Rugby: Highlanders complete their comeback

Jamie Joseph
Jamie Joseph
In an alternate rugby world, maybe one in which the Hurricanes weren't the only Kiwi team without a Super Rugby title, Jamie Joseph would have been out of a job.

He would have received his marching orders shortly after piloting the Highlanders to 14th place in the 2013 season, having won only three of 16 games.

The southern side would have been forced to start over, to recruit a new coach with a new plan and head down a new path that never would have culminated in Saturday's stunning win over the Hurricanes in the Super Rugby final.

Instead, though, Joseph was retained, and the two years later the Highlanders reaped the rewards.

Climbing so quickly from second-bottom to the top of the pile is an impressive feat on paper. It would seem to speak of a rag-tag bunch rallying around their under-fire coach and somehow rousing themselves into championship form.

But Joseph insisted that 2013 team had very little relation to what went on at the Cake Tin on Saturday night. In fact, only Ben Smith and Aaron Smith started both the Highlanders' last game of the 2013 season and the 2015 final.

"There's been a lot of things, really, but in short it's a different team," Joseph said of the catalyst for the turnaround. "The personnel's changed, we have new managers, new coaches, new physios and new doctors.

"In hindsight, I made some calls [in 2013] that I thought were going to be better for the Highlanders and clearly they weren't. But we managed to turn it around."

The other thing about that 2013 season was its peculiarity. After all, the groundwork for this year's side was laid with Joseph's appointment in 2011, with the former All Black rapidly improving a side without a playoff appearance in a decade.

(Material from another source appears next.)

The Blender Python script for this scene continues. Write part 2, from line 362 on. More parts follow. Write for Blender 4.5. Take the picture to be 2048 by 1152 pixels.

And, even before Joseph arrived, the franchise had already been overhauled, with the financial situation improved and recruitment enhanced. In turn, slow but steady progress towards relevance continued in Joseph's first couple of campaigns.

The annus horribilis of two years ago appears, in hindsight, nothing more than an aberration. The Highlanders already possessed players like Lima Sopoaga, Elliot Dixon and Joe Wheeler - it was just a matter of introducing the young talent into the side and surrounding them with a quality coaching staff led by Joseph and Tony Brown.

Brown, of course, was part of the Highlanders side who had their party pooped in 1999, a team that reached the semifinals four times in five seasons without breaking the duck. And now, in the 20th year of Super Rugby, Joseph knew how the drought-snapping win would be received.

"It's been a long time since there's been some real success in the deep south," he said. "I think it'll mean a hell of a lot to the region."

One man well aware of the significance was Ben Smith, who was born in Dunedin and watched on as a teenager as the Highlanders continually fell near the final hurdle. And having cleared it at last, after suffering defeat after defeat two seasons ago, Smith struggled to express the emotions of being part of such an historic side.

"I don't know how to describe it, really," he said. "We created something special this year and I just really enjoyed being a part of it."